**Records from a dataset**
____
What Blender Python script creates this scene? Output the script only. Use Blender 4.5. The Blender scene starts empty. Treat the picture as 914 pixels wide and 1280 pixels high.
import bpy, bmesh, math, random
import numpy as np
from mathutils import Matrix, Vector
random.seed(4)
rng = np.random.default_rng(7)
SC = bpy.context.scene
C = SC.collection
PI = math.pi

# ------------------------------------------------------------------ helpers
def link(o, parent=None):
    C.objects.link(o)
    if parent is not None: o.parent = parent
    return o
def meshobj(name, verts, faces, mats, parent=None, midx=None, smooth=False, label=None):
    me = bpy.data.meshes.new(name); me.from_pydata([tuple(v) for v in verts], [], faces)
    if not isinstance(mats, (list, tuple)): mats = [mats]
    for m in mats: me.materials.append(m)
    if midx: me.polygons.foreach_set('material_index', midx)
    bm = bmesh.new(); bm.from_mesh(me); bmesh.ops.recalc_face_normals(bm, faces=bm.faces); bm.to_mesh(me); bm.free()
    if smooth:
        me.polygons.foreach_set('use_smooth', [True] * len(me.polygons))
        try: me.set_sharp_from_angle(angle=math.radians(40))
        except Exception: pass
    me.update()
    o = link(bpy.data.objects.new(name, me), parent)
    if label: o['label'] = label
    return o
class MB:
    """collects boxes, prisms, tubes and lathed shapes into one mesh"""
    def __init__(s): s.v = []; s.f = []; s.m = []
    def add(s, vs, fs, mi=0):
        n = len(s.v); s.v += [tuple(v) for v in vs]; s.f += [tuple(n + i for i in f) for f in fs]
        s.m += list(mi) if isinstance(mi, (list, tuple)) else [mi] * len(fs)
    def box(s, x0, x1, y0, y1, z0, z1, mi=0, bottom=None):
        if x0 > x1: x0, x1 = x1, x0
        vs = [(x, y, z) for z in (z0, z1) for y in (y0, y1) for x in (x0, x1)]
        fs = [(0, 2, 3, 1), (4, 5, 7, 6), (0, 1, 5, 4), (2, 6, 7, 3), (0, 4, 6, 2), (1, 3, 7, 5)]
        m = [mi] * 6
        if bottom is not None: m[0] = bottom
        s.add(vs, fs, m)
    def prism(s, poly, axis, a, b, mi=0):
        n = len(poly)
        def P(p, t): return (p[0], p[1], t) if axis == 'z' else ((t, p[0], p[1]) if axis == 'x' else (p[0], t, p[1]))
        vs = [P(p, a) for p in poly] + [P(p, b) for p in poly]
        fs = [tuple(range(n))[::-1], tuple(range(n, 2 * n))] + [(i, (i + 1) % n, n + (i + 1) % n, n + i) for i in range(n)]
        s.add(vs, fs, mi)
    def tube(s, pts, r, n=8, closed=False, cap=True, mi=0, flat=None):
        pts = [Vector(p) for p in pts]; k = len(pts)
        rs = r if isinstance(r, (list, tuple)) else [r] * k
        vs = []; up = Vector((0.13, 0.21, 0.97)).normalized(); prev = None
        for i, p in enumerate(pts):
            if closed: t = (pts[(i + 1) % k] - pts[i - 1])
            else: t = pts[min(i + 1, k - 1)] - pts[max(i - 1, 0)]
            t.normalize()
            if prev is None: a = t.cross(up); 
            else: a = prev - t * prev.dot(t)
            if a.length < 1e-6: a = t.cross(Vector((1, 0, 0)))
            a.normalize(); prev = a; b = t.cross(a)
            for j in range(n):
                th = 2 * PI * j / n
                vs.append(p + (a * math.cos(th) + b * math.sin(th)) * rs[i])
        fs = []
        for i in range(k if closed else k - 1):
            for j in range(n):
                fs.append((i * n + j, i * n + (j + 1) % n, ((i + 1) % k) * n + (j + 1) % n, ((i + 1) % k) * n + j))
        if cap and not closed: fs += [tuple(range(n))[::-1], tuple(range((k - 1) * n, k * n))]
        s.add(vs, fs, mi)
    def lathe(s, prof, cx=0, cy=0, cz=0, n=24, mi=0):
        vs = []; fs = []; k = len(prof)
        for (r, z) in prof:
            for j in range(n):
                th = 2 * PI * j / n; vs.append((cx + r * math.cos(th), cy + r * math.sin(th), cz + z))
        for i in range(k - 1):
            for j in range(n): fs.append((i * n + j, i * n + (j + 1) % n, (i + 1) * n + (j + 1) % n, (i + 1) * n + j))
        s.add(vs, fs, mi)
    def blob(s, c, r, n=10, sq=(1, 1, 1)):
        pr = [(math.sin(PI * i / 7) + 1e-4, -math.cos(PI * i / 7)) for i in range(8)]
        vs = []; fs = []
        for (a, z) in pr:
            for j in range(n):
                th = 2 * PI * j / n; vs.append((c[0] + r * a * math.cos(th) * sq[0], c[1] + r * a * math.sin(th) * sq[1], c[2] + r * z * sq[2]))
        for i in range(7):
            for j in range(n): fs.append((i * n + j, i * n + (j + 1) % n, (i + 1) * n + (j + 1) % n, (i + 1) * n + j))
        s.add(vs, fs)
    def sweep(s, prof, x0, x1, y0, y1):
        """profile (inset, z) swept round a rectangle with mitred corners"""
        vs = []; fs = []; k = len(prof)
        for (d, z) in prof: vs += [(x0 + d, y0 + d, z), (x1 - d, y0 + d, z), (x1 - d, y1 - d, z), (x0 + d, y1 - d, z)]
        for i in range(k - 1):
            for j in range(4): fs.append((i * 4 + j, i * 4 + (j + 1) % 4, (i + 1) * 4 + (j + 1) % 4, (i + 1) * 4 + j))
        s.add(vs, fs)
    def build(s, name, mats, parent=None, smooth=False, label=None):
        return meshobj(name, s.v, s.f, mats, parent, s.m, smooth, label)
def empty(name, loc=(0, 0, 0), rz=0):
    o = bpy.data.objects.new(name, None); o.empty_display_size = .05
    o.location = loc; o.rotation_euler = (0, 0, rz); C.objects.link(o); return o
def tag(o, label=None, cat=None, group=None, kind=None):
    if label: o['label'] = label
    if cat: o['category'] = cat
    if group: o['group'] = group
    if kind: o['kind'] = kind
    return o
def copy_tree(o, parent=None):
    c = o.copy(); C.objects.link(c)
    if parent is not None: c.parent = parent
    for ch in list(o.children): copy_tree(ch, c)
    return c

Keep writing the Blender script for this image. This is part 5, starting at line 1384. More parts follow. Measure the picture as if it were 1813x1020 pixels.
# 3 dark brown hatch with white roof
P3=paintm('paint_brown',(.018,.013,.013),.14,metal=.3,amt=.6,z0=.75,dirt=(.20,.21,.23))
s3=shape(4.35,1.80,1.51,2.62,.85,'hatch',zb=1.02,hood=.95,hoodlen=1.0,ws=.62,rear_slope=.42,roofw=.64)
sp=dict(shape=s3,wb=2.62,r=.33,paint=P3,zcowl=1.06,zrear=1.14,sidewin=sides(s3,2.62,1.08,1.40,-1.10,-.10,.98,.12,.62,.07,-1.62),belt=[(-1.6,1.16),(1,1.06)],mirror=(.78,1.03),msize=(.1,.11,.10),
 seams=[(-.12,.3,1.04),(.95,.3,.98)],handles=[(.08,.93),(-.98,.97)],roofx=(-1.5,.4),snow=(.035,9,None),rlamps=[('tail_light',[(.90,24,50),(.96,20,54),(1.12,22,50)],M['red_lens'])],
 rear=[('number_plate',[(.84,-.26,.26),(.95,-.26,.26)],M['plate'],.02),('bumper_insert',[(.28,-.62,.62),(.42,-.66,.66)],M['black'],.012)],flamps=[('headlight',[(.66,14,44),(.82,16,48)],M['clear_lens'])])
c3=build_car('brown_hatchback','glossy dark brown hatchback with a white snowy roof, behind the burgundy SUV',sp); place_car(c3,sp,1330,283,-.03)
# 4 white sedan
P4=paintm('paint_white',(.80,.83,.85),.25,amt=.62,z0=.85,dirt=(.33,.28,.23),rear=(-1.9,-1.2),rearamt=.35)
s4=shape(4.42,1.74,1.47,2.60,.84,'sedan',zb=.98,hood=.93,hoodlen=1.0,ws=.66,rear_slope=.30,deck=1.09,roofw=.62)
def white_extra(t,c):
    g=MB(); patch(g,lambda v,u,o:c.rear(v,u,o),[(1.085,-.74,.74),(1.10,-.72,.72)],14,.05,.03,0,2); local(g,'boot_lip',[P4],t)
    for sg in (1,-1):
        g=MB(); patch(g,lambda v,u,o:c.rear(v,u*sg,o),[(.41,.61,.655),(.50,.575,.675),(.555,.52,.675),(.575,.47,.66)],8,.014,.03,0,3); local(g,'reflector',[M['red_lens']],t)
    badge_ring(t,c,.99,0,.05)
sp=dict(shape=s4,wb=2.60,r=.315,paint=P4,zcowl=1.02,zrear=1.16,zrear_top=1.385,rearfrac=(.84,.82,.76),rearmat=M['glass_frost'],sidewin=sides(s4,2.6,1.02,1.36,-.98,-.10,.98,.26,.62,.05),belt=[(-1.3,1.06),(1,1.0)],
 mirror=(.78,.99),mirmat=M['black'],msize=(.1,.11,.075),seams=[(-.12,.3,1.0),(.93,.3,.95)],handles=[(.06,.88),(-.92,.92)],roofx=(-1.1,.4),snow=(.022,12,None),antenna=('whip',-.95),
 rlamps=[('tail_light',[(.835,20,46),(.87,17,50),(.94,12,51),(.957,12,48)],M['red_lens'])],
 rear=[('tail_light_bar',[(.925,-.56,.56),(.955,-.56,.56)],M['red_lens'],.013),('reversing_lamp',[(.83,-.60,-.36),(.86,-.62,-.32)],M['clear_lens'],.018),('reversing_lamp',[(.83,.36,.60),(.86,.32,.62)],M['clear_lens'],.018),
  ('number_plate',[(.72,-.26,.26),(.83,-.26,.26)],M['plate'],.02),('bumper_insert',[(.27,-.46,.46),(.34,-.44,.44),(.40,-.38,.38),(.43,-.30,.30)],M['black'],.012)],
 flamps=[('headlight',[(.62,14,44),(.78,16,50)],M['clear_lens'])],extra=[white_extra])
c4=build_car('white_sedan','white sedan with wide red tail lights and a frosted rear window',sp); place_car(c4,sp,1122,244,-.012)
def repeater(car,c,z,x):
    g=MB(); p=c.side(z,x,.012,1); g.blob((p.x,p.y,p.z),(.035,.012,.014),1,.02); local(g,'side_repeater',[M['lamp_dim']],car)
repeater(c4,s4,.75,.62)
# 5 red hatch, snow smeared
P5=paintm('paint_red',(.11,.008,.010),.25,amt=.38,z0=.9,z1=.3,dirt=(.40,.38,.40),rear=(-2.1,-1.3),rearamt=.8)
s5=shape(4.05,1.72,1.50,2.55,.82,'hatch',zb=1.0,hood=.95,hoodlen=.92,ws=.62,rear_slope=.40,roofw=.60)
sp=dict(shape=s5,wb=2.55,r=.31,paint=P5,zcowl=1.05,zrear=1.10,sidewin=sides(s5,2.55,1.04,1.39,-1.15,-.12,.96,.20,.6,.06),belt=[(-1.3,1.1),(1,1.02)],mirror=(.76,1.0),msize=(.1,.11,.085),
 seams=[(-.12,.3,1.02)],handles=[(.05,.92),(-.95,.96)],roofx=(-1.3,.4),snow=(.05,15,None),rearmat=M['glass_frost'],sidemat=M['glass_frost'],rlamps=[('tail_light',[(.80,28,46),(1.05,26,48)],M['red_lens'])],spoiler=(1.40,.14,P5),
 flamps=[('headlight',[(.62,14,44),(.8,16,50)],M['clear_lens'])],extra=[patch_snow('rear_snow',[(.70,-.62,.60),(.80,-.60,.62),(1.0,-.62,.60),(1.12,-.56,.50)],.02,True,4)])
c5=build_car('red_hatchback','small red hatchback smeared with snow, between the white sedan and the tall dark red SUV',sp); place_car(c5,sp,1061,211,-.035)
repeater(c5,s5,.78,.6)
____
**Problem details**
Print exactly, and only, the lines beginning at the top of the listing and ending at the line with "PI = math.pi".

**Response to this exercise**
What Blender Python script creates this scene? Output the script only. Use Blender 4.5. The Blender scene starts empty. Treat the picture as 914 pixels wide and 1280 pixels high.
import bpy, bmesh, math, random
import numpy as np
from mathutils import Matrix, Vector
random.seed(4)
rng = np.random.default_rng(7)
SC = bpy.context.scene
C = SC.collection
PI = math.pi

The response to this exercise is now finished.